[Directions] Set each entry down verbatim, omitting images.

[Material provided]

****

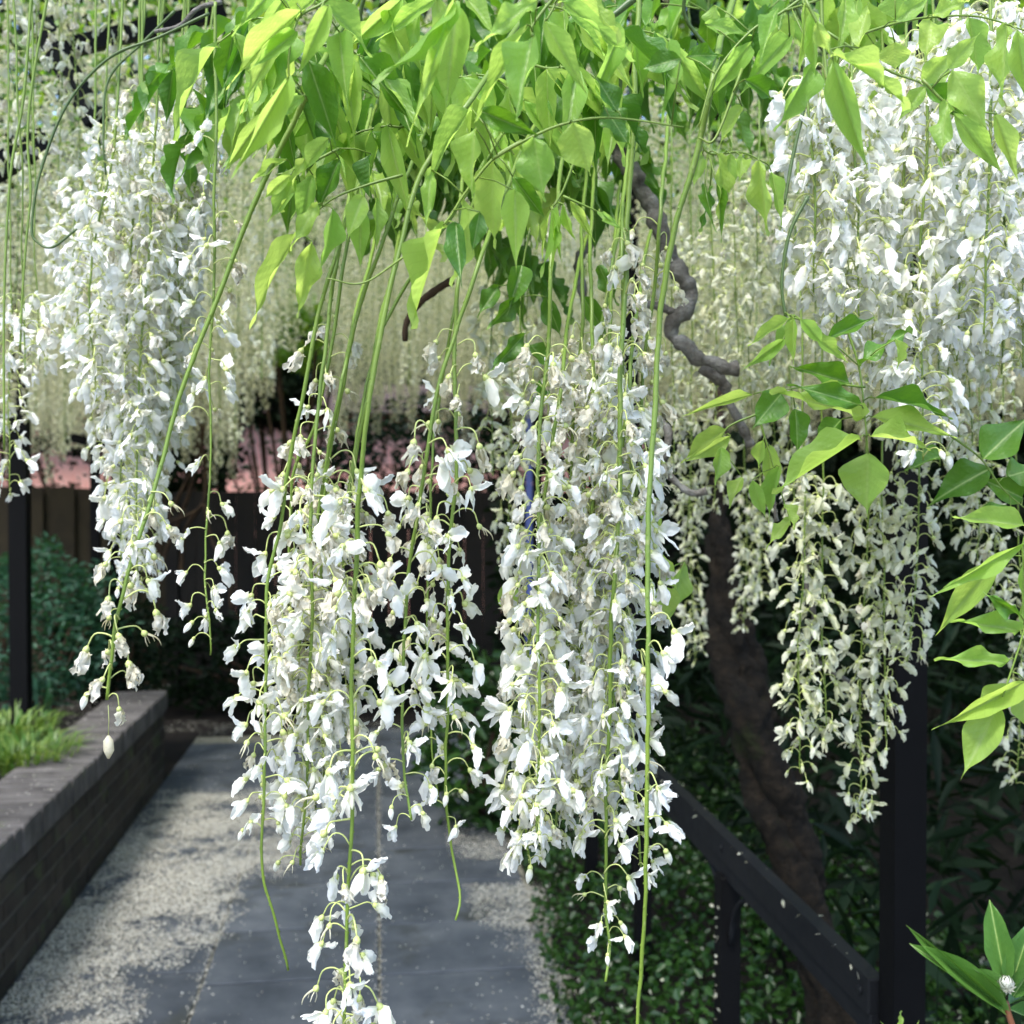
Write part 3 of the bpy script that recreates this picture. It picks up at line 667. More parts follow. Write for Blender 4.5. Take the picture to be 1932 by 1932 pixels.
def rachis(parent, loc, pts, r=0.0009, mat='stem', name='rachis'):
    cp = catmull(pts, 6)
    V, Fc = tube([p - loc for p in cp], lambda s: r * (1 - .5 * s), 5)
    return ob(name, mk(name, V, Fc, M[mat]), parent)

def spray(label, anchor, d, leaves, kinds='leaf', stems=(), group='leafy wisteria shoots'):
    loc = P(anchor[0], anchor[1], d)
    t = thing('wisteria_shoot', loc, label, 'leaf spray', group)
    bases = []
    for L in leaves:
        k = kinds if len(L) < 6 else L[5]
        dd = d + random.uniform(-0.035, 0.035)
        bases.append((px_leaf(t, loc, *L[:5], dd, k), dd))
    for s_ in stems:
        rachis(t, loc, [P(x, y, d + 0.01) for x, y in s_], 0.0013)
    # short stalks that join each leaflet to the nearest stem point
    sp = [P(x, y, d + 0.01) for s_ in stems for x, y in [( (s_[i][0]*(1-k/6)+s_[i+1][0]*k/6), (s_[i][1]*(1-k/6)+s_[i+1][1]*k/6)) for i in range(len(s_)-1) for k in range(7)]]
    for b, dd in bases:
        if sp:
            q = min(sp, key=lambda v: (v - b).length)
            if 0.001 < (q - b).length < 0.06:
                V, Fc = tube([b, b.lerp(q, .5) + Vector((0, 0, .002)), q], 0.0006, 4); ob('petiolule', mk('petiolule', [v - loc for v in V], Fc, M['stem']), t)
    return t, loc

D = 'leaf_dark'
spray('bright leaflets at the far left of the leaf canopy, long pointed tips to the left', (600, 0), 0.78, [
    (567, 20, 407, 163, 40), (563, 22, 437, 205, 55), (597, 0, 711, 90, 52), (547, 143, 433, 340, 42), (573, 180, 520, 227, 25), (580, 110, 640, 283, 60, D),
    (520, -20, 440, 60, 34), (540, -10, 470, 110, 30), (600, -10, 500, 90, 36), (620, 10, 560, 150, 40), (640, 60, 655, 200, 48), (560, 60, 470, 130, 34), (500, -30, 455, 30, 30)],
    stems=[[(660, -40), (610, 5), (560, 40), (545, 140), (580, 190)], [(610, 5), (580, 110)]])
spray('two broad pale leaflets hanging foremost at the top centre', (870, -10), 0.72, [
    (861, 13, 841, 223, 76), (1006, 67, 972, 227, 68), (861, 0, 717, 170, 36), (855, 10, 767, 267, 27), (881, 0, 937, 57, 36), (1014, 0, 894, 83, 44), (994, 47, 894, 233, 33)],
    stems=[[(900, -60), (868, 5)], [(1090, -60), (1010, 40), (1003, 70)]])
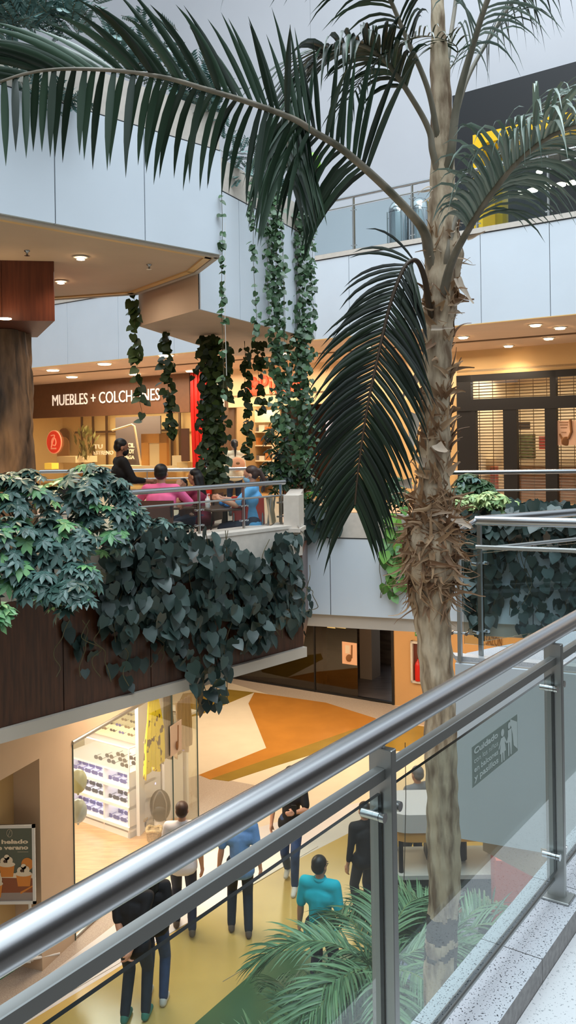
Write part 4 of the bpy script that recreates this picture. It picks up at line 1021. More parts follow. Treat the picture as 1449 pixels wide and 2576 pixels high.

****

[Result of this task]
Write part 3 of the bpy script that recreates this picture. It picks up at line 667. More parts follow. Write for Blender 4.5. Take the picture to be 1932 by 1932 pixels.
def rachis(parent, loc, pts, r=0.0009, mat='stem', name='rachis'):
    cp = catmull(pts, 6)
    V, Fc = tube([p - loc for p in cp], lambda s: r * (1 - .5 * s), 5)
    return ob(name, mk(name, V, Fc, M[mat]), parent)

def spray(label, anchor, d, leaves, kinds='leaf', stems=(), group='leafy wisteria shoots'):
    loc = P(anchor[0], anchor[1], d)
    t = thing('wisteria_shoot', loc, label, 'leaf spray', group)
    bases = []
    for L in leaves:
        k = kinds if len(L) < 6 else L[5]
        dd = d + random.uniform(-0.035, 0.035)
        bases.append((px_leaf(t, loc, *L[:5], dd, k), dd))
    for s_ in stems:
        rachis(t, loc, [P(x, y, d + 0.01) for x, y in s_], 0.0013)
    # short stalks that join each leaflet to the nearest stem point
    sp = [P(x, y, d + 0.01) for s_ in stems for x, y in [( (s_[i][0]*(1-k/6)+s_[i+1][0]*k/6), (s_[i][1]*(1-k/6)+s_[i+1][1]*k/6)) for i in range(len(s_)-1) for k in range(7)]]
    for b, dd in bases:
        if sp:
            q = min(sp, key=lambda v: (v - b).length)
            if 0.001 < (q - b).length < 0.06:
                V, Fc = tube([b, b.lerp(q, .5) + Vector((0, 0, .002)), q], 0.0006, 4); ob('petiolule', mk('petiolule', [v - loc for v in V], Fc, M['stem']), t)
    return t, loc

D = 'leaf_dark'
spray('bright leaflets at the far left of the leaf canopy, long pointed tips to the left', (600, 0), 0.78, [
    (567, 20, 407, 163, 40), (563, 22, 437, 205, 55), (597, 0, 711, 90, 52), (547, 143, 433, 340, 42), (573, 180, 520, 227, 25), (580, 110, 640, 283, 60, D),
    (520, -20, 440, 60, 34), (540, -10, 470, 110, 30), (600, -10, 500, 90, 36), (620, 10, 560, 150, 40), (640, 60, 655, 200, 48), (560, 60, 470, 130, 34), (500, -30, 455, 30, 30)],
    stems=[[(660, -40), (610, 5), (560, 40), (545, 140), (580, 190)], [(610, 5), (580, 110)]])
spray('two broad pale leaflets hanging foremost at the top centre', (870, -10), 0.72, [
    (861, 13, 841, 223, 76), (1006, 67, 972, 227, 68), (861, 0, 717, 170, 36), (855, 10, 767, 267, 27), (881, 0, 937, 57, 36), (1014, 0, 894, 83, 44), (994, 47, 894, 233, 33)],
    stems=[[(900, -60), (868, 5)], [(1090, -60), (1010, 40), (1003, 70)]])
Write part 4 of the bpy script that recreates this picture. It picks up at line 1021. More parts follow. Treat the picture as 1449 pixels wide and 2576 pixels high.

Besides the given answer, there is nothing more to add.